The victorious PE police-airwing unit pictured here with their impressive dagga-cache include Capt. Frikkie Potgieter (in shorts) and the pilot senior superintendent Turry Jooste on the far right. The choppers are also used to destroy young dagga-crops by spraying them with herbicides.


Amalia NW resident murdered by 2 suspected drug-dealers
Private citizens who try to fight against the wave of armed drug-dealers often are dealt with ruthlessly by these huge gangs. On August 10 2008, an unnamed, clearly desperate resident of Amalia, a rural village in the former independent homeland of Bophuthatswana, now North West province, was murdered on August 9 while trying to obtain proof of the activities of two suspected drug-dealers in his village. For more info. contact tel. police superintendent Lesogo Metso - Amalia police station 27 (0) 53 96409640

Crime statistics, 2008, Amalia, NW:
http://www.saps.gov.za/statistics/reports/crimestats/2008/_provinces/n_west/pdf/amalia.pdf

Local police superintendent Lesogo Metsi said the courageous (albeit unnamed) 43-year-old resident suspected that the two men were selling 'dagga' from a local house -- dagga is the SA form of marijuana. So he went to that house to try and trap them into selling him some so that he could turn over the evidence to the police. However he was immediately beaten to death -- because the men didn't recognise him as one of their 'regular customers', police suspect. Beeld journalist Carla van Niekerk reported that the suspected dagga-dealers were arrested on charges of murder.
http://www.news24.com/Beeld/Suid-Afrika/0,,3-975_2373384,00.html

SA DRUG TRADE ROARING EVER SINCE ANC-RULE FROM 1994:

This is just one small, deeply tragic example of how private citizens now have to wage daily battles against the roaring drug trade and their ruthless heavily-armed gangs in South Africa. Ever since 1994, this has become a highly-organised international criminal operation in South Africa.
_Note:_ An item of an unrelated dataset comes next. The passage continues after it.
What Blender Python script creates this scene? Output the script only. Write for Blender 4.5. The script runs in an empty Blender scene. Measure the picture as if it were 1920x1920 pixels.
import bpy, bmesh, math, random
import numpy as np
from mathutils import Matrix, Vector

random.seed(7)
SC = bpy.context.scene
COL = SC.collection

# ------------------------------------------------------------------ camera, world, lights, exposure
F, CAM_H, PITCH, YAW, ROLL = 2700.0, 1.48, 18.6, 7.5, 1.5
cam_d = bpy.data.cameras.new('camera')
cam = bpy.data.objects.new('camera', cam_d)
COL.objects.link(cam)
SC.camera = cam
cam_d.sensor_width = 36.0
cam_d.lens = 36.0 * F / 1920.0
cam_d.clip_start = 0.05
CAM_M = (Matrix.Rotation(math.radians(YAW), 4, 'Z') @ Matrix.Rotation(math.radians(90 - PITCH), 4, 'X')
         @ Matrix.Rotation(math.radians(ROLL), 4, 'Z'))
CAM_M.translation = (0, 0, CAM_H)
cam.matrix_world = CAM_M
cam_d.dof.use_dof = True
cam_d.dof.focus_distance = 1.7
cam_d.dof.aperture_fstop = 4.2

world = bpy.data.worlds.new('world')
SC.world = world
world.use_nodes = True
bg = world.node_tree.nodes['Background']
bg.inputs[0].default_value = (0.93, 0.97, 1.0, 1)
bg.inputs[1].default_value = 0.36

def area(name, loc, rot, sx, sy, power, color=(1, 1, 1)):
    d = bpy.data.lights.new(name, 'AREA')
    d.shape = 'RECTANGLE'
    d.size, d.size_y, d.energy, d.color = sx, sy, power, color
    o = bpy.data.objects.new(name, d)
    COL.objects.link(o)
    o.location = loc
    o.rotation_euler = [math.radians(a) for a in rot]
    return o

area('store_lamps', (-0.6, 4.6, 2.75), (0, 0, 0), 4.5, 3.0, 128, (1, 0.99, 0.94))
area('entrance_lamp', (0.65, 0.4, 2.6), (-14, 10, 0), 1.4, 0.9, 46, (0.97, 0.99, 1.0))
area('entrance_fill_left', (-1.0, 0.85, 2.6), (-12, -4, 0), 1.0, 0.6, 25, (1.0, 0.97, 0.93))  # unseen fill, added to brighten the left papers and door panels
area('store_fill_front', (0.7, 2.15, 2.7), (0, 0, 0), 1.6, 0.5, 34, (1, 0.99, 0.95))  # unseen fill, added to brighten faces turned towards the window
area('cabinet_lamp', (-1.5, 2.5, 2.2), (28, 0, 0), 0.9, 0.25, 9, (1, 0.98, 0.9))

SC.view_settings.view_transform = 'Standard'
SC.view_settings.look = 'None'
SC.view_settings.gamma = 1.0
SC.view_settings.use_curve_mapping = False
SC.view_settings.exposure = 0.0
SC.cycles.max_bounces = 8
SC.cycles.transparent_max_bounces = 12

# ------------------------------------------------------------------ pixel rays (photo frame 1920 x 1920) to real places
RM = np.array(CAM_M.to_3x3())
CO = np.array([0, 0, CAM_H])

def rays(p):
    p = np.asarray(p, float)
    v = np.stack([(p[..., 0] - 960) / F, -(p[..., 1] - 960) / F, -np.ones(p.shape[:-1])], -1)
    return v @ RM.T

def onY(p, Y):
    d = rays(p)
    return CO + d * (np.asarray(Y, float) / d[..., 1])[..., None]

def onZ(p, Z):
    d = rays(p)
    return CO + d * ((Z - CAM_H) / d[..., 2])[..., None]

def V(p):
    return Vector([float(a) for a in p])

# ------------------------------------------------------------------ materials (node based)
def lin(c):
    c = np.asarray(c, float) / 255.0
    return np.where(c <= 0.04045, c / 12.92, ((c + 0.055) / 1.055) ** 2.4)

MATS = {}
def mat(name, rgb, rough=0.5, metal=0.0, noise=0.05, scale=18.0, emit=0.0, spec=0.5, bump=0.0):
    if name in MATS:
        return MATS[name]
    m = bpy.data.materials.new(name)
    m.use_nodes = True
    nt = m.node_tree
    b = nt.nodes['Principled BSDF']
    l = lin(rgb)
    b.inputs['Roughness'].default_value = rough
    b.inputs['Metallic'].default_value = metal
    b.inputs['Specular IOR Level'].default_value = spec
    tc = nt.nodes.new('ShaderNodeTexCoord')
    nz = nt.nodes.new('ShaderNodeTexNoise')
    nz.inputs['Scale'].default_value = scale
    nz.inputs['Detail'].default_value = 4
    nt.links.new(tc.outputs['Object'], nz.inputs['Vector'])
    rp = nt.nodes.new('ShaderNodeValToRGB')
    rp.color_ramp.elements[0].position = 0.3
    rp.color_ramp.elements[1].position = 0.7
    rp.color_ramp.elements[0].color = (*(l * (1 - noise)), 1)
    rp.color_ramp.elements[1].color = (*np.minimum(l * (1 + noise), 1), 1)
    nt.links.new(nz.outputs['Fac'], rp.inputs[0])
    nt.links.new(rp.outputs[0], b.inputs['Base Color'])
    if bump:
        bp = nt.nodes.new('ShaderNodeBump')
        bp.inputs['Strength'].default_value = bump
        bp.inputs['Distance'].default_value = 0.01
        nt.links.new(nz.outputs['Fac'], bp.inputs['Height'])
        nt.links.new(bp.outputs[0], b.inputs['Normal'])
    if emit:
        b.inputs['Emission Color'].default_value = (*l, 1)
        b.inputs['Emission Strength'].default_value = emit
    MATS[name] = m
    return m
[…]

This is not entirely surprising when one realises that the now-suspended SA Police Commissioner Jackie Selebi --a senior ANC-man who also used to be the Interpol chief -- was put on inactive 'duty' during the on-again, off-again investigation into his dealings with international crime-gangsters.

South Africa's chief prosecutor alleges that Mr Selebi had a "generally corrupt relationship" with alleged mafioso Glen Agliotti - a convicted drug smuggler who is also accused of involvement in the 2005 murder of pro-ANC mining magnate Brett Kebble. Selebi is 'close'to SA president Thabo Mbeki, who resists calls for his police commissioner to be fired.
http://news.bbc.co.uk/2/hi/africa/7186024.stm

DRUGS WEREN'T A PROBLEM DURING APARTHEID - During apartheid, drug-abuse centered mainly around locally-grown marijuana and relatively small quantities of imported mandrax from India - but now an uncontrollable tsunami of mainlining hard-drugs, supercharged marijuana and crack-cocaine is sweeping across South Africa -- addicting many tens of thousands of young people of all races and also causing serious socio-economic deprivation countrywide.